Wagner is keen to stress that he is a sea ice physicist, not a climate scientist. But now these two modus operandi are nigh on inseparable, what are the Polar Oceans unit’s key concerns? “Melting ice doesn’t raise sea level in the Arctic,” Wagner points out. “The most important climate effect is the warming of the atmosphere. The sea ice acts as a refrigerator, it reflects the sun. Dark open water absorbs all the heat.” The less ice there is, the more rapidly the sun’s radiation raises the water temperature. And with most of the icebergs’ mass below water level, the ice melts faster too. This has a knock-on effect for global warming. According to Wadhams’ dire estimates, the decimation of the Arctic ice throughout the summer would have a warming effect roughly equivalent to all human activity to date.

Other fears are, as yet, unsubstantiated. “With the decrease in temperature difference between the Arctic water and the continent, another big concern is the loss of convection currents and how this will affect the global current system.” Scaremongering film The Day After Tomorrow foreshadows what such a weather shift might look like, but this is pure fantasy (Current calculations suggest the melted sea ice would have to far exceed its current volume for any noticeable change to occur).

There are more accurate ways of presenting the bigger picture. Last year, London based scanning specialists ScanLAB accompanied Wagner to Norways Fram Strait, North West of Svalbard. Using millimetre perfect 3D scanning technology the team documented 26 ice floes, mapping the surfaces and exact dimensions of the structures. In a new Architecture Association exhibition, Frozen Relic which opens this weekend, scale replicas of the floes, digitally fabricated from frozen sea ice, will melt in real time in front of a gallery audience. So those of us who will never see the icebergs in situe can at least watch one melt.

For better or for worse, trade routes are opening up as the ice falls away, reducing the distance between Western Europe and East Asia by approximately 30%. But Wagner suspects the worst is yet to come.
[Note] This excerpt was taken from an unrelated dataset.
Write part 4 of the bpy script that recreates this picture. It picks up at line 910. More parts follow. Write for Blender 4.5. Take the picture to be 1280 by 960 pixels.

Some of the world's largest undiscovered oil and gas deposits lie under shallow seas on the broad continental shelves off the northern coasts of Alaska, Canada and Russia, and the race to claim them has already begun.

According to USGS estimates released in 2008, "The Arctic Circle encompasses about 6% of the Earth's surface, an area of more than 21 million square kilometres, of which almost eight million square kilometres is onshore and more than seven million square kilometres is (offshore) on continental shelves under less than 500 metres of water."

But claiming offshore reserves might be harder than the big players, BP, Imperial Oil and Chevron, originally thought. In the FT, John Dunn, lead analyst for Canada and Alaska at Wood Mackenzie, the natural resources consultancy, reports treacherous working conditions, “The waters of the Beaufort Sea, one of the main exploration areas, are treacherous, poorly charted and far further from potential help than other Arctic exploration areas such as the Greenland coast, northern Alaska and Russia’s far north.” Not to mention the commensurate costs and risks associated with building a fixed pipeline for export.

More drilling promises a bigger boost for the Arctic economy. Locals have already adapted to onshore developments, but the occurrence of anything like the Gulf of Mexico disaster would decimate a region that depends almost entirely on ocean industries. Is there any legislation to inhibit what companies like Shell can do out on the ice? Wagner shakes his head. It doesn’t look good.

Frozen Relic: Arctic Works by ScanLAB Projects runs from 12 January – 9 February 2013 at AA Gallery, 36 Bedford Square, London.